Many of the technologies are several decades old. The electric grid, for example, is driven by
technologies that were invented in the late 1940s and ‘50s. Modbus is a client/server protocol that is
commonly relied upon for communication among industrial electronic devices in a tremendous range of
domains, and it was originally published in 1979. These protocols were conceived and grew up in a
climate without IT concepts of, for example, encryption and cybersecurity.
Plus, because today’s high-speed manufacturing environment is so hypersensitive to networking latency,
OT protocols cannot have the tremendous number of lines of code that are often found in sophisticated
IT protocols.
The Distinct OT Needs in Discrete Manufacturing
Discrete manufacturers produce distinct unit volumes that can be disassembled, such as a car, a bicycle
or a piece of furniture. Asset owners in this manufacturing sector are very focused on production volume,
product quality, production uptime (availability) and, most importantly, human and asset safety. In the
context of cybersecurity, the challenge for the asset operator is to implement solutions that impair none
of these sometimes-competing priorities.
It’s not uncommon for security solutions to be implemented in the OT space which err on the side of
caution. The problem with such an approach is expensive overkill—they kick up alerts for relatively
innocuous network events, and, in some cases, shut down production (and revenue streams) based on
false positives.
The Growing Issue of OT Cyber Threats
Because adopting protective capabilities without jeopardizing revenues, operations and quality has
proven so challenging, many discrete manufacturers have chosen and continue to simply “roll the dice”
and do nothing to safeguard their OT environments. Or they might have a false belief that plants are “air
gapped” from the threats found in IT and the internet. Or they rely on upstream IT security solutions with
the false hope that threats will be blocked from reaching their production lines.
Until recently, they might’ve gotten by because the threat probability in OT historically has been low.

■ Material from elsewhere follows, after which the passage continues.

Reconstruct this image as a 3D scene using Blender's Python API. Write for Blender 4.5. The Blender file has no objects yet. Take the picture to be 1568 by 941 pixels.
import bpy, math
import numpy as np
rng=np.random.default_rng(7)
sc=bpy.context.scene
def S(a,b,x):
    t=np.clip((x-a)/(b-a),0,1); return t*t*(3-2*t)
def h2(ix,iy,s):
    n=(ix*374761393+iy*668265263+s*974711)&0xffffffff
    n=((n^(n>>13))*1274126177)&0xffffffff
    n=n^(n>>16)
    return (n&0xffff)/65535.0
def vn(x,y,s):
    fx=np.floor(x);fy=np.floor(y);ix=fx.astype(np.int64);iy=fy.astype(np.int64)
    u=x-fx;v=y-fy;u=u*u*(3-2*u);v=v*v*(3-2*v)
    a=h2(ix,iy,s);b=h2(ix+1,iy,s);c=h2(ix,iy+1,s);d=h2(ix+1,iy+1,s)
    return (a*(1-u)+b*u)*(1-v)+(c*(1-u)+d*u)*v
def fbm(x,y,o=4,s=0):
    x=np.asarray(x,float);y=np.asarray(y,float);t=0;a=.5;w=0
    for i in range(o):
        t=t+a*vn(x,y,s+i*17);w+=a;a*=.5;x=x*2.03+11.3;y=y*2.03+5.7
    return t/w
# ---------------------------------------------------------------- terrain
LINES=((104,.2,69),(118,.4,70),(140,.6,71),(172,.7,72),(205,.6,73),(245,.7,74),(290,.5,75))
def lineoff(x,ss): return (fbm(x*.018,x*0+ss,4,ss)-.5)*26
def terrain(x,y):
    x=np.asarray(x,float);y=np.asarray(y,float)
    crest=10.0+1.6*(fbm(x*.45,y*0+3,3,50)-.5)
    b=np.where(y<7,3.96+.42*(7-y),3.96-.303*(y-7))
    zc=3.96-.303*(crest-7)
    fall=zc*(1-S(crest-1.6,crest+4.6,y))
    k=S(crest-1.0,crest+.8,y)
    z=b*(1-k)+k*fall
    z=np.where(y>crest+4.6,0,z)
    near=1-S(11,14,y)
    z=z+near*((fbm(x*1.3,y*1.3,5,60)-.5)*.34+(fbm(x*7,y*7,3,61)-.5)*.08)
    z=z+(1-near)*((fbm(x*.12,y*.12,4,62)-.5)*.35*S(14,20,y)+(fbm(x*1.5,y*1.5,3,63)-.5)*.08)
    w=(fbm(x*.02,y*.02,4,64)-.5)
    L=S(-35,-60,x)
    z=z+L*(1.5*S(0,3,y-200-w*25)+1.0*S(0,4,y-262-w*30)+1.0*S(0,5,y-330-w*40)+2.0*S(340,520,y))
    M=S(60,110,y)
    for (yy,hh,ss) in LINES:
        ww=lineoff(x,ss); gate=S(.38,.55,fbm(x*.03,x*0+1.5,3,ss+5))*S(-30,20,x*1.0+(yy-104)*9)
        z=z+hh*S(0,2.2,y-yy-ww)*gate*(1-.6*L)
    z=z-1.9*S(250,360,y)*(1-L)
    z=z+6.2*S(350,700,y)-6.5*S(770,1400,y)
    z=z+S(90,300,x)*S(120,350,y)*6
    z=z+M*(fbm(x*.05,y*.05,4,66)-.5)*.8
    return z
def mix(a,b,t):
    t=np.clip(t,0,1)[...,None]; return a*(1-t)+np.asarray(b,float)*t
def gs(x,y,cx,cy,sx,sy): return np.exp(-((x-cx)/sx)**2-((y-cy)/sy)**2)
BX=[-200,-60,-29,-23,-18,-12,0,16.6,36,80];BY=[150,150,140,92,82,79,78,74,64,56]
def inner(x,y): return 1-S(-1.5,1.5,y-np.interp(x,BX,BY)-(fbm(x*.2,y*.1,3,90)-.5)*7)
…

There's very little debate, however, that the OT cyber threat landscape today is growing substantially—a
fact borne out by the skyrocketing cyber insurance rates that many companies are confronting. In the
wake of high-profile incidents like the May 2021 ransomware attack on the Colonial Pipeline, the
cybersecurity insurance industry is increasingly asking very specific and tough questions around what
cybersecurity mechanisms that a company has put into place in the OT space.